In Hunters in the Snow, the mountains enlarge the space enormously. They draw the eye backwards, opening up the picture and giving it a depth that extends beyond village life. This makes the landscape seem even more powerful, even more comprehensive – and the people in it even smaller.
Then there is this barrenness. Not dramatic, silent. Hardly any foliage, bare trees, muted colours, in contrast to the crows – almost like harbingers of death. The visual restraint creates a feeling of deprivation. The world has little to offer at the moment. The fact that the hunters return almost empty-handed is not a narrative climax, it is a matter of fact.
The tavern sign hangs crookedly above the heads of the people sitting around the campfire. It is unstable, moved by the wind, not firmly anchored. It looks as if it could fall down at any moment. A small image of the uncertainty of human existence. At the same time, it shows a religious vision of hunting that has nothing to do with the reality beneath it. This, too, is vulnerability: the distance between ideal and life.
The posture of the people implies a subtle but physically palpable form of vulnerability. No one is standing upright. The hunters are bent over, the people on the ice are slipping, stumbling, balancing. Even in play, their bodies are uncertain. The ice bears their weight – but only under certain conditions. One wrong step and you fall. Nature allows movement, but it guarantees nothing.
The fire in the background is also part of this. A house catches fire while everything else is frozen. Water is there, but it cannot be used. People are dependent on elements beyond their control. Cold does not protect against disasters; it even exacerbates them. The fact that this scene is so small does not make it any less significant – on the contrary. It shows how casually existential threats could arise in everyday life.

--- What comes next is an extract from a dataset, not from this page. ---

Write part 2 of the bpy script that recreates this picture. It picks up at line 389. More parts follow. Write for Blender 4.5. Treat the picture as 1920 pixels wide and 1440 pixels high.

Pieter Bruegel the Elder, Hunters in the Snow, Kunsthistorisches Museum, Vienna
In his painting, Bruegel documents the climate without seeking to explain or name it. Not in a scientific sense, but in an existential one. He captures how climate feels, how it shapes everyday life and how people navigate it. Not in collapse, but in constantly adapting to conditions that are greater than themselves.
Winter Wonderland
The painting, with its tranquil, snow-covered landscape and lively ice scenes, corresponds to what we associate with the Christmas spirit today, even if Bruegel himself did not have this in mind.
Since the 19th century, classic winter landscapes have been increasingly used in reproductive art. Hunters in the Snow is one of the most famous classic winter paintings in the world and is often printed on postcards and Christmas cards. A popular myth even claims that it is the most common secular Christmas card motif worldwide.
Of course, this cannot be proven. But that doesn't stop me from wishing you a Merry Christmas with this motif as well.